Penso che la comunità internazionale avesse fin dall’inizio un’idea abbastanza chiara di quello che voleva per il Kosovo, e che il processo di discussione sia in realtà stato un tentativo di portare le due parti quanto più vicine possibile a quel tipo di soluzione, attraverso un processo che potremmo definire di "negoziato arbitrale". A Vienna lo Unity Team ha portato molte proposte, anche sulla decentralizzazione, a differenza della delegazione serba che si è chiusa in posizione esclusivamente difensiva.
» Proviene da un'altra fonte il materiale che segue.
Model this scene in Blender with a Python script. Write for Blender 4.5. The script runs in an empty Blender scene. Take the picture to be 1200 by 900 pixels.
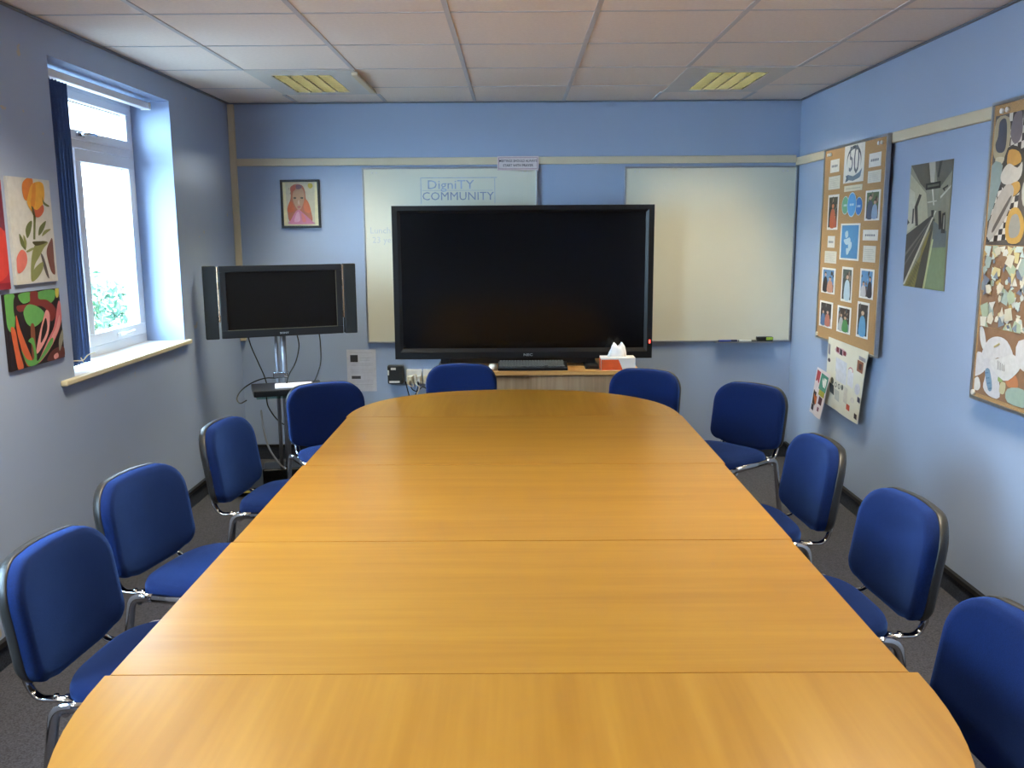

Qui in Kosovo, però, questa stessa classe politica ha fallito nel guadagnarsi la piena fiducia dell’amministrazione internazionale, che non è ancora sicura che i principi espressi sul tavolo negoziale saranno poi effettivamente rispettati, ad esempio per quanto riguarda il rispetto delle minoranze. La fiducia è stata poi ulteriormente minata dall’alto grado di corruzione, che è probabilmente il motivo principale per la rinnovata presenza con forti poteri di un’amministrazione internazionale in Kosovo. Per finire, la classe politica non è riuscita a comunicare in modo trasparente ai cittadini del Kosovo quello che stava succedendo realmente, evitando di prendersi la responsabilità di dire alla gente che le aspettative accumulate erano troppo alte.

Da più parti è stato paventato il rischio che il Kosovo possa diventare uno stato fallito. E’ uno scenario possibile? La proposta di Ahtisaari crea le basi per un’amministrazione funzionale del Kosovo?

Di certo il pacchetto Ahtisaari crea un’amministrazione complessa e dotata di ampi poteri reali, che ha la possibilità e dovrà prendersi la responsabilità di mostrare quanto vale. Non credo che lo scenario del Kosovo come stato fallito sia possibile, almeno nel significato più profondo dell’espressione, anche perché la comunità internazionale rimarrà qui ancora a lungo, con ampi poteri per combattere la corruzione e la criminalità organizzata. Fino ad oggi molto spesso non lo ha fatto, sia per avere potere di ricatto che per paura di destabilizzare la regione. Il pacchetto Ahtisaari gli garantisce mano libera nel campo della lotta alla criminalità, e un’azione decisa in questa direzione avrebbe il pieno appoggio dei cittadini kosovari. Se non vorrà agire, allora il fallimento non sarà soltanto quello del Kosovo.